Thursday, May 8, 2008

On the ontology of ideas

Plato, Aristotle, Saussure

Plato thought Ideas, or the Forms, existed in an ultimate reality of essential types whose immutable existence demoted the world of experience to a lower ontological status of of appearances. Aristotle rejected Ideas, and proposed hylomorphic substances (ousia, perhaps this could be translated as Substantives to avoid the confusion with ordinary and chemical substantives), that those beings that could bear predicates had inseparable matter and form.

Descartes was familiar with Aristotle's hylomorphism of Substantives, but felt that it only applied to res extensa (extensional things). He was searching to demarcate the domain of natural philosophy from the domain of theology, with Galileo's censure from the church posing an ethical and philosophical dilemma for him (but not for us). Descartes solution was a Substantive dualism, to accept hylomorphism for concrete things in spacetime (res extensa) but not for moral beings (res cogitans) like angels and souls. For the domain of moral beings, Descartes accepted the principles of theology, and used a Platonic ontology of pure ideas.

Descartes' Substantive Dualism is still with us, not that many philosophical thinkers actually advocate it, but it sets up some ontological distinctions that still bedevil us in dealing with the mind-body problem. Descartes linked the ontological distinction of Material-Substantives and Ideal-Substantives with the epistemological distinctions of empirical grounding of certainty and a rational grounding of certainty. On the issue of first principles, Descartes came down on the rationalist side, using a priori introspection to achieve certainty of self. This inaugurates an individualist stance in Western philosophy, and attributes to introspection powers that perhaps exceed what is justified by science or philosophy. Decartes put the Ideal part of the distinction of Material-Substantive and Ideal-the issue of Substantive, as the basis for a rationalist a priori certain knowledge, conceding this crucial territory to the authority of theology. It was a strategic retreat from Galileo's theory-informed empiricism, that lead to the Copernican convictions that got him in trouble with the church. Descartes retreated to secure a large territory for empirical science, which flourished in the succeding centuries.

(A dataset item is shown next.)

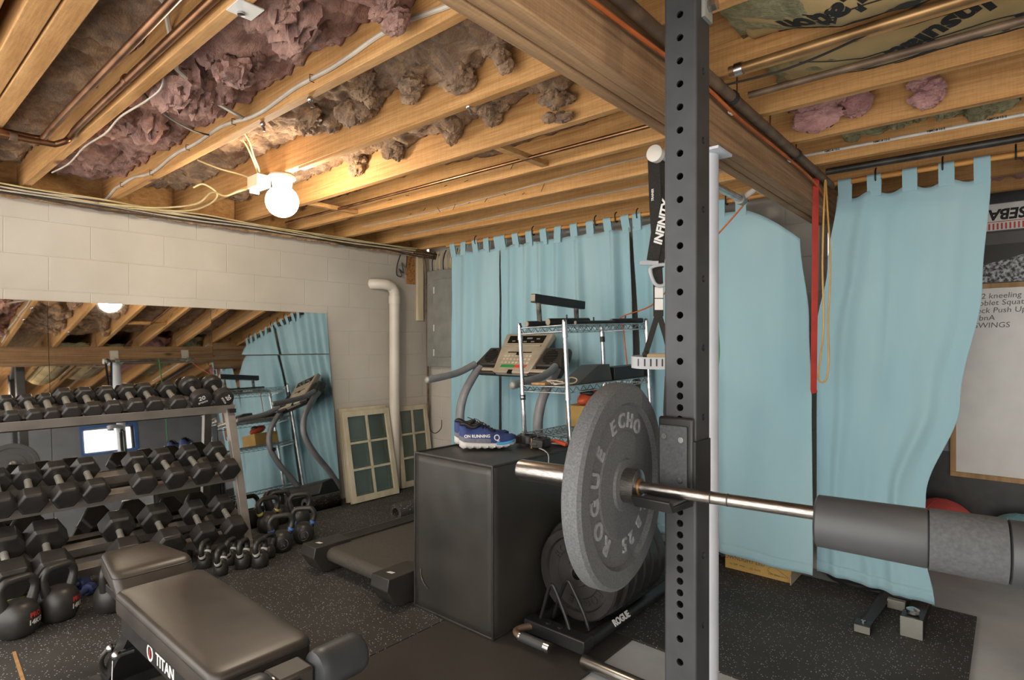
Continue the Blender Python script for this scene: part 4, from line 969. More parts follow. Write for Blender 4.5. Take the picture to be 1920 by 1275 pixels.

After Newton put celestial mechanics on a mathematical foundation, Galileo's Copernican outlook gained dominance with the New Physics that he inaugurated. Kant revisited issue of the ontological grounding of certain knowledge, and sided with Hume rather than Descartes. he introduced the additional distinction of synthetic vs. analytical judgments. A posteriori judgments were already the domain of science, but a priori judgments were still subject to old-style metaphysics. Kant's new critical metaphysics tried to recover the synthetic part of a priori judgments for science. (Analytic a priori judgments were already the domain of logic). Kant did this my limiting the powers of what was accessible to human knowledge in principle. We cannot know the thing-in-itself.